**Work required**
Go through the material and pull out every line with the string "stage" in it.

====== Dataset

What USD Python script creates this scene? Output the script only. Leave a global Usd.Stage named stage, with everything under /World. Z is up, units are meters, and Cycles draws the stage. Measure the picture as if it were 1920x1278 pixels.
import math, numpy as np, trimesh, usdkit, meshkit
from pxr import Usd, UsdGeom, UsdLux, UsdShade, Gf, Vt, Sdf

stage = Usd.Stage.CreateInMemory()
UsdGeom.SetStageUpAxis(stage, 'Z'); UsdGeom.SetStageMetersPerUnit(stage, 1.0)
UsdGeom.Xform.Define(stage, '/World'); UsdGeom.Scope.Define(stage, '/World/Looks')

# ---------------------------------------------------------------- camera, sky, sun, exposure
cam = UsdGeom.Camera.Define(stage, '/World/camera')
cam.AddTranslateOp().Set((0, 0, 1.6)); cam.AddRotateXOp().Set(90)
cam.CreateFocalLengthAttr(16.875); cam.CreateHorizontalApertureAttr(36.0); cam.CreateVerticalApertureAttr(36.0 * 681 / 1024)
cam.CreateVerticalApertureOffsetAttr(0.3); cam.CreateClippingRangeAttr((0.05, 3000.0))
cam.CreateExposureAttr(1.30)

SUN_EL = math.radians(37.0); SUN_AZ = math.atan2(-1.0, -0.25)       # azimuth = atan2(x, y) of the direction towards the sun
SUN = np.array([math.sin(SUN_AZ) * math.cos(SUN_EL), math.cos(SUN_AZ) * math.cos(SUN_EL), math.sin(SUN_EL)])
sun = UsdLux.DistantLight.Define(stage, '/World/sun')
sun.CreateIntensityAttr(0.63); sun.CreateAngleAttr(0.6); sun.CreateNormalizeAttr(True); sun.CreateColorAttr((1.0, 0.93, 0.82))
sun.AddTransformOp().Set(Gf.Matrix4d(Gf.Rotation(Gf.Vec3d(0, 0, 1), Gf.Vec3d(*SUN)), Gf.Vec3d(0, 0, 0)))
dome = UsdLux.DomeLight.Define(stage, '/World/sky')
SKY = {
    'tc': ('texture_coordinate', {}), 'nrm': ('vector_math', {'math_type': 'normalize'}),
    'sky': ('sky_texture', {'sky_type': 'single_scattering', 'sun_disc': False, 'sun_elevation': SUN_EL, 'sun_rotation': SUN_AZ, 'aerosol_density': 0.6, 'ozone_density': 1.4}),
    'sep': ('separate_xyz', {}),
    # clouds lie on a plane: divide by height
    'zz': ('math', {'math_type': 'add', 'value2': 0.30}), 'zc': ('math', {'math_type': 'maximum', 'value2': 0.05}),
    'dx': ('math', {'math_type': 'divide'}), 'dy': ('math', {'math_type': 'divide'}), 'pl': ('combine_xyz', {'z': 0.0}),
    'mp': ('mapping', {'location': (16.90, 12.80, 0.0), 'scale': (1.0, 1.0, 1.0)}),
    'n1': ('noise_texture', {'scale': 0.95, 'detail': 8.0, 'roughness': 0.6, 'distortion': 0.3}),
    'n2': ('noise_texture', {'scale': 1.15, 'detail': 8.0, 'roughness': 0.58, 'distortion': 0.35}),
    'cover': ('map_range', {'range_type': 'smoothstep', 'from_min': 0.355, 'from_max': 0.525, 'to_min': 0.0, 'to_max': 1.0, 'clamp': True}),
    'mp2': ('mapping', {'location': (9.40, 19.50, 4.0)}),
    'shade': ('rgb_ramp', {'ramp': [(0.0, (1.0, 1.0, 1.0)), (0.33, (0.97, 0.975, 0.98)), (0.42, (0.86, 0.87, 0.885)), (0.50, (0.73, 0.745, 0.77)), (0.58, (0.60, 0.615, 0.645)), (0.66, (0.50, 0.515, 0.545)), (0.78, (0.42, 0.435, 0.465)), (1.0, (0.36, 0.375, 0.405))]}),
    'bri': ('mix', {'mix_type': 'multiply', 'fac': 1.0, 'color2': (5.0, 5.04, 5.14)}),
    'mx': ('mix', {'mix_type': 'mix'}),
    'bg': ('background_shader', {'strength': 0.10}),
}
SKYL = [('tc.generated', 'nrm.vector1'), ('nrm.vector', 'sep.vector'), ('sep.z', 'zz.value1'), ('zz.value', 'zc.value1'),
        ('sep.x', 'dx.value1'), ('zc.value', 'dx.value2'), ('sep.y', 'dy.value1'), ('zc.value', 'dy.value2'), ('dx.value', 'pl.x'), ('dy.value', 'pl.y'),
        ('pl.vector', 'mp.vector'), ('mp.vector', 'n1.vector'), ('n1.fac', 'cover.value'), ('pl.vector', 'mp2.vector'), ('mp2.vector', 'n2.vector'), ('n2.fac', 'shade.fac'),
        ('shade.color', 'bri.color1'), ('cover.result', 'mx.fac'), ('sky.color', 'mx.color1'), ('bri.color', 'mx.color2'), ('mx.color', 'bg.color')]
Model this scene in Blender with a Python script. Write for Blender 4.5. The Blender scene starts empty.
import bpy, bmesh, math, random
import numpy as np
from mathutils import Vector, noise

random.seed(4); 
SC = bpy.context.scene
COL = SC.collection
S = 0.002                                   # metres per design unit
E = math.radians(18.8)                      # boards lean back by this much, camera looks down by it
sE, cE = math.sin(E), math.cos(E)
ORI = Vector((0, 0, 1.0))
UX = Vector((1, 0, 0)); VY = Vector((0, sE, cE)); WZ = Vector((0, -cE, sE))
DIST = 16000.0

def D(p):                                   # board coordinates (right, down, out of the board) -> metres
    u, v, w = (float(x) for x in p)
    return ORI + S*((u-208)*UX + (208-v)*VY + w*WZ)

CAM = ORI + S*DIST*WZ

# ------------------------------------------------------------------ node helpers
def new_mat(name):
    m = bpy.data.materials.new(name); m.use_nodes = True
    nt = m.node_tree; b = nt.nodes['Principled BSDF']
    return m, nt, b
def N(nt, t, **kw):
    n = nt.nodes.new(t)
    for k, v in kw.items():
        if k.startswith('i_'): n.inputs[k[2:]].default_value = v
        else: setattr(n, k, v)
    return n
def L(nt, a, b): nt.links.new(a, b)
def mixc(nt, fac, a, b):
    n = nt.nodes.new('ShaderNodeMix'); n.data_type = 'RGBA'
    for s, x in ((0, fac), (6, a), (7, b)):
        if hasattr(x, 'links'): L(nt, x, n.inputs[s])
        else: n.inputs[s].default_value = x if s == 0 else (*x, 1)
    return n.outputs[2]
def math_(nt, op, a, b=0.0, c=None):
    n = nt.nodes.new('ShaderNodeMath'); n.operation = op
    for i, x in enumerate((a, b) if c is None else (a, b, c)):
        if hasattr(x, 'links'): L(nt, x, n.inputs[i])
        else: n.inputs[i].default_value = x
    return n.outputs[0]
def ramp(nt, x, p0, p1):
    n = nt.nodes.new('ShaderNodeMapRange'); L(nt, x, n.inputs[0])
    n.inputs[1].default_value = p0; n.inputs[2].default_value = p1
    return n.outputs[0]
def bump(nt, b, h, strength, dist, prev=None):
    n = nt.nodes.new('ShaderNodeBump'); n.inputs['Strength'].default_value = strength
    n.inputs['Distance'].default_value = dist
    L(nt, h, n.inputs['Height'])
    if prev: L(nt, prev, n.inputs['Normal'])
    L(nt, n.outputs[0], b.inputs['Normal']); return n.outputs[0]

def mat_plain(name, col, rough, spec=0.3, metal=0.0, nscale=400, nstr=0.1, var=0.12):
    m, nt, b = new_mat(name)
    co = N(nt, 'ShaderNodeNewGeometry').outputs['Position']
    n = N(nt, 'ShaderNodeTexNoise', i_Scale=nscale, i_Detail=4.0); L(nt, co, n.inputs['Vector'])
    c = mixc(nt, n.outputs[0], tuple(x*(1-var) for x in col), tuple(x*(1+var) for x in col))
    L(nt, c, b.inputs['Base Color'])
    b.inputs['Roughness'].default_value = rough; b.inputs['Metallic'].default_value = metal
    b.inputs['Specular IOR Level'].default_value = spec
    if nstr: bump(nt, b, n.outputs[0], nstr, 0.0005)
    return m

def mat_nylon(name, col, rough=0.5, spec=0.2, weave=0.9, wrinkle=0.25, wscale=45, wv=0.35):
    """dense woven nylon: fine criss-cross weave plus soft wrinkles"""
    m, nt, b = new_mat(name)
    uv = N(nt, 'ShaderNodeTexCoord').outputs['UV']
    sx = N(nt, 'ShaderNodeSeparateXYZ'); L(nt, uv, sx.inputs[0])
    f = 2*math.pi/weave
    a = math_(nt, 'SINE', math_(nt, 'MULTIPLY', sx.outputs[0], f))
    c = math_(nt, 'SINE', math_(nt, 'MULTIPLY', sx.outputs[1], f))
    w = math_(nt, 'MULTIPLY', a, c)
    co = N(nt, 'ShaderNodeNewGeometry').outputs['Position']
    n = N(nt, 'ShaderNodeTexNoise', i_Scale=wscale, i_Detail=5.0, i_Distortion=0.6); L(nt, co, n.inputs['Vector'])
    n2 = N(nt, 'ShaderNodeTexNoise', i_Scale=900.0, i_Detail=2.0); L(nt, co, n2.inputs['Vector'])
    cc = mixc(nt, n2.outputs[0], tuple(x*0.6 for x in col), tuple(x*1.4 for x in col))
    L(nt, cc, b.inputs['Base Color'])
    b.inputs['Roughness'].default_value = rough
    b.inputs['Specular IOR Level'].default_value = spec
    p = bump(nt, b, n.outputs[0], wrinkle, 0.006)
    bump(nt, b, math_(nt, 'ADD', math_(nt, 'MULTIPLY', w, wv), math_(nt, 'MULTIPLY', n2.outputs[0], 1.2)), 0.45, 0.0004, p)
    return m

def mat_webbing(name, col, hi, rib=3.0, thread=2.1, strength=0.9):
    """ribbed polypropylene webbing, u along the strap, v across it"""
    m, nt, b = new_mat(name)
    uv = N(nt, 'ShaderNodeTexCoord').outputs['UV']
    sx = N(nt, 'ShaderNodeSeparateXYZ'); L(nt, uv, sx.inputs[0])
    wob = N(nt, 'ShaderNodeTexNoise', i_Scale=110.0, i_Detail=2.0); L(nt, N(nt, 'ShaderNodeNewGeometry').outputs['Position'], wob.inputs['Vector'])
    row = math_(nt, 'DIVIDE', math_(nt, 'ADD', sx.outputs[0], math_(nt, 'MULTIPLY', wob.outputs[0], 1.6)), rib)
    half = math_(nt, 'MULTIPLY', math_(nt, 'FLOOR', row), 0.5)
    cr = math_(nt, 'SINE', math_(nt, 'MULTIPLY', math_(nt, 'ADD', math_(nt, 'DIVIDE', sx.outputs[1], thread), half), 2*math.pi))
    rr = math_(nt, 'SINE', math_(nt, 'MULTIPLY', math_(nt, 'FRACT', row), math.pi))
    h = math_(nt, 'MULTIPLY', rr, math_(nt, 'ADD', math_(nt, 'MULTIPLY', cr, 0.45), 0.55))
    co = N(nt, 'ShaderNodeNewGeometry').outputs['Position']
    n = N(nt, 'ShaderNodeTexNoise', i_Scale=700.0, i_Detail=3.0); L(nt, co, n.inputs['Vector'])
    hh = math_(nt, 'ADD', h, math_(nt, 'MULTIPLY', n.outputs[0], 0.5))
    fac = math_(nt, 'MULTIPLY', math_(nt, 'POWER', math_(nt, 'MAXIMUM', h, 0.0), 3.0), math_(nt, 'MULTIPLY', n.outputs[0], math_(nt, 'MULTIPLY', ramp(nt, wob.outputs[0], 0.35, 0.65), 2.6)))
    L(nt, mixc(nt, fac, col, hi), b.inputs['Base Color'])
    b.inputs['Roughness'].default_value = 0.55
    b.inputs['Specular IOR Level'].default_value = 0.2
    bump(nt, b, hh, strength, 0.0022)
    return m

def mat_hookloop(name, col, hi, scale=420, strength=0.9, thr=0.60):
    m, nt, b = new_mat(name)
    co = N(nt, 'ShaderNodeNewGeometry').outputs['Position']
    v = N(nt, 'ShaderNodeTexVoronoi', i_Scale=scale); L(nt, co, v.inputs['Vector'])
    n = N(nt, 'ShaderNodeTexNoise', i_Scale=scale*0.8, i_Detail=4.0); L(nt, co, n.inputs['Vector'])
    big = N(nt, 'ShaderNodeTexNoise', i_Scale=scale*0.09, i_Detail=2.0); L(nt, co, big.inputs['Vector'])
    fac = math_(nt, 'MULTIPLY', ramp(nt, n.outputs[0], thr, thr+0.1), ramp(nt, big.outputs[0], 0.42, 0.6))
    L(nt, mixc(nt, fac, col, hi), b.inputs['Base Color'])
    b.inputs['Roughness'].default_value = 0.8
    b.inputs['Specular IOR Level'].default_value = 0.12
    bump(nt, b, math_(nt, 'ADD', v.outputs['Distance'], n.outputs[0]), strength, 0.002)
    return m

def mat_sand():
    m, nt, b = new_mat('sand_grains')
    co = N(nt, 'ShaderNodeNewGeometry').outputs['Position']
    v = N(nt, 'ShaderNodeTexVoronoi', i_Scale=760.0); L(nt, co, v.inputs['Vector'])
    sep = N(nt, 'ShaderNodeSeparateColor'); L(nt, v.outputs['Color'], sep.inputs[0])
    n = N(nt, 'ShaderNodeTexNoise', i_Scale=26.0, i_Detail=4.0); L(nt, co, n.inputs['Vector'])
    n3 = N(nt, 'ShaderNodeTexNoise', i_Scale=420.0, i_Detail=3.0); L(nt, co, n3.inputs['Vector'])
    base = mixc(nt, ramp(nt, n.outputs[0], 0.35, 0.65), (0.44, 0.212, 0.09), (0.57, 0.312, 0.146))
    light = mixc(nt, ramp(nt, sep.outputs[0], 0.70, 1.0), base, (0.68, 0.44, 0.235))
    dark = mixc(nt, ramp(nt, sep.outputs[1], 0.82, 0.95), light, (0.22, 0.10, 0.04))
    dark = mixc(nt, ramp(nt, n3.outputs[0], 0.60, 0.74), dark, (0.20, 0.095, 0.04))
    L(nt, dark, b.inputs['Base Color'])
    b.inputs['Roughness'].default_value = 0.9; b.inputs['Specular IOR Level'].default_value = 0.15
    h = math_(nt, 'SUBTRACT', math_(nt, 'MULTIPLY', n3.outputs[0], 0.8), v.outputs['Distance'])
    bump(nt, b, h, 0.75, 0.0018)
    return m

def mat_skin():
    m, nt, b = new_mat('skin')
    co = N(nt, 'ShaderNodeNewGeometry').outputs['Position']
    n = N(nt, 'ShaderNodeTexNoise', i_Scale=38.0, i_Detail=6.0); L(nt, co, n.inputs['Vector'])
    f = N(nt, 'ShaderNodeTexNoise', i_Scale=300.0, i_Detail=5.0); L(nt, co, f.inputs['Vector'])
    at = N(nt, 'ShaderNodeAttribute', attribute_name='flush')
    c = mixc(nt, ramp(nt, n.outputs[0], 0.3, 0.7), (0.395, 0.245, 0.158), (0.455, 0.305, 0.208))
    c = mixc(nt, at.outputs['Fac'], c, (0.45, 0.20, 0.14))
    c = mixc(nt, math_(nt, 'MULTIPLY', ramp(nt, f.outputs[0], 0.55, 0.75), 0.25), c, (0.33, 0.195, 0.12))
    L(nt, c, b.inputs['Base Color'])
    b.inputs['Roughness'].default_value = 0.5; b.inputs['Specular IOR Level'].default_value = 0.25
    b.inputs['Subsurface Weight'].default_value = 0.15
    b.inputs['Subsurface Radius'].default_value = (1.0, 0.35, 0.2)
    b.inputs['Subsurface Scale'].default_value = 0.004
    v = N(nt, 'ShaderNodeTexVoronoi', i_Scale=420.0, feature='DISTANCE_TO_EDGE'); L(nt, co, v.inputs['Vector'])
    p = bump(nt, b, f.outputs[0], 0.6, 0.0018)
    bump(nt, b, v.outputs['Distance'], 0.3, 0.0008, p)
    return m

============

**Response**
What USD Python script creates this scene? Output the script only. Leave a global Usd.Stage named stage, with everything under /World. Z is up, units are meters, and Cycles draws the stage. Measure the picture as if it were 1920x1278 pixels.
stage = Usd.Stage.CreateInMemory()
UsdGeom.SetStageUpAxis(stage, 'Z'); UsdGeom.SetStageMetersPerUnit(stage, 1.0)
UsdGeom.Xform.Define(stage, '/World'); UsdGeom.Scope.Define(stage, '/World/Looks')
cam = UsdGeom.Camera.Define(stage, '/World/camera')
sun = UsdLux.DistantLight.Define(stage, '/World/sun')
dome = UsdLux.DomeLight.Define(stage, '/World/sky')